— Begin —
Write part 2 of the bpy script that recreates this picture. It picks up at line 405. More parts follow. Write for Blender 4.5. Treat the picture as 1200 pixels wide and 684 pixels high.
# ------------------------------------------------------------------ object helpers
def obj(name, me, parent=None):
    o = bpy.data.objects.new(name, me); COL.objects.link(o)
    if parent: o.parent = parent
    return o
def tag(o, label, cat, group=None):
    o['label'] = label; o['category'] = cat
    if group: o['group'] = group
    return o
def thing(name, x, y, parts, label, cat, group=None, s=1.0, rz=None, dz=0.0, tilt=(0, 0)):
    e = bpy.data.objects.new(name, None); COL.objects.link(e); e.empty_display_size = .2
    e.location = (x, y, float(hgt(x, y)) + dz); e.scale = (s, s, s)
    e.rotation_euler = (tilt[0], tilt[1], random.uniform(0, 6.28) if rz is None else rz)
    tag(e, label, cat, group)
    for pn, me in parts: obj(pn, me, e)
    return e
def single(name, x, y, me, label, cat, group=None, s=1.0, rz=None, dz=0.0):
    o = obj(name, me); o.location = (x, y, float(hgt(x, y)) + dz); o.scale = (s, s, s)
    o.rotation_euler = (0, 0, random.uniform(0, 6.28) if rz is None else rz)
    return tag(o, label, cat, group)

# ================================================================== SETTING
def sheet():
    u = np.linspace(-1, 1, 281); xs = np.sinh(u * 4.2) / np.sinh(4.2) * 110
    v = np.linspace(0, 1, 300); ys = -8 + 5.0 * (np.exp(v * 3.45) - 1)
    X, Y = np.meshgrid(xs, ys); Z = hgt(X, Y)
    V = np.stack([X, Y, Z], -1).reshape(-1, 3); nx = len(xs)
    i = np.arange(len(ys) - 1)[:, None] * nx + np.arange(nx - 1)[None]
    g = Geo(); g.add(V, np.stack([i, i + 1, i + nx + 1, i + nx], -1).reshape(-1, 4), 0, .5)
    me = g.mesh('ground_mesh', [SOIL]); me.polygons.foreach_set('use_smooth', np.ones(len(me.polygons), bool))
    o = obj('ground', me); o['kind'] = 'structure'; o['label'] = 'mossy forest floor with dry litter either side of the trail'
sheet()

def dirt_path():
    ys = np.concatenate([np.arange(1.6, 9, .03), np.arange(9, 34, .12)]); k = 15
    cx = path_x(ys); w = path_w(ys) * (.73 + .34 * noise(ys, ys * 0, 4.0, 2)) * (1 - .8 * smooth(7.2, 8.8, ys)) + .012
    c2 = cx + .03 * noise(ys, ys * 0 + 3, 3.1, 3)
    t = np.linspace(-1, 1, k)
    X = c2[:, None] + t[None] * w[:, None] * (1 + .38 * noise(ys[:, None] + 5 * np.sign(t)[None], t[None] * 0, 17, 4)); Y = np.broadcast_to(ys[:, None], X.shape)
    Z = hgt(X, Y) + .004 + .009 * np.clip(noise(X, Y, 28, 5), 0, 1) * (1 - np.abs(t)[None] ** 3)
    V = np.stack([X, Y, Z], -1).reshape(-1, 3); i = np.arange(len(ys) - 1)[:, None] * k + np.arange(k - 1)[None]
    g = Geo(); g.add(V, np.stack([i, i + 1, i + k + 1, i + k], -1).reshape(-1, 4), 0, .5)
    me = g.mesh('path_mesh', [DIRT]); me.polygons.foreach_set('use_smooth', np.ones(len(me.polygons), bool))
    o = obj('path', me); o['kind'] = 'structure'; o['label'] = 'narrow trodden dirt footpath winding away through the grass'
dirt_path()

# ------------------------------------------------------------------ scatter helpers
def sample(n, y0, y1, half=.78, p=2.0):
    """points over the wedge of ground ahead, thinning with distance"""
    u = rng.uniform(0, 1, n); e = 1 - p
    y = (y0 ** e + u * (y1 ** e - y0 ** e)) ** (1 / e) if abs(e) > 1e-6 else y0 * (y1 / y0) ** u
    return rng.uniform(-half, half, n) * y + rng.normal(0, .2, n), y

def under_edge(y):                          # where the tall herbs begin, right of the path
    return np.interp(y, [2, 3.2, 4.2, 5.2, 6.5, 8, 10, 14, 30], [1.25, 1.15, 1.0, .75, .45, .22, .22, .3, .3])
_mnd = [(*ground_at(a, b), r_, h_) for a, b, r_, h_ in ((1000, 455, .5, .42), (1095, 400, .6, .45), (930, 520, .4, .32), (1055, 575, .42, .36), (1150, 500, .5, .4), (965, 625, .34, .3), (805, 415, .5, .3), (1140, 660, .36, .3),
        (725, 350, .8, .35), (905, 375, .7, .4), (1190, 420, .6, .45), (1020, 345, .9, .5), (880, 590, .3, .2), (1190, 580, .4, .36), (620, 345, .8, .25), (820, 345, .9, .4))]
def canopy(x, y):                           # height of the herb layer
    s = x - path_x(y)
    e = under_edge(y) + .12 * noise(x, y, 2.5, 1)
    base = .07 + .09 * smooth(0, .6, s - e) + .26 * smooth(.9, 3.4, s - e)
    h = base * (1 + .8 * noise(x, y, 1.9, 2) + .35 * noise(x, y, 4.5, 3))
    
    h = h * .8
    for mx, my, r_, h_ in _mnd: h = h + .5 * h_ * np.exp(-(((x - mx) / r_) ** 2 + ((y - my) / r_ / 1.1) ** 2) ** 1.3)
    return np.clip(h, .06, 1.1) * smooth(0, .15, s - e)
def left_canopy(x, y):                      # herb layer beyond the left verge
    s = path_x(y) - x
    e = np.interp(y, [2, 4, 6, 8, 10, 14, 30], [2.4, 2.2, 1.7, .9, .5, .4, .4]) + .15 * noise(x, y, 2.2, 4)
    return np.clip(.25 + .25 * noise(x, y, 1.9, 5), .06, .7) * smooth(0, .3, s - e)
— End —
PROBLEM DETAILS
Determine the number of lines in the listing that hold the word "parts", and supply that number and nothing further.

CORRECT ANSWER
3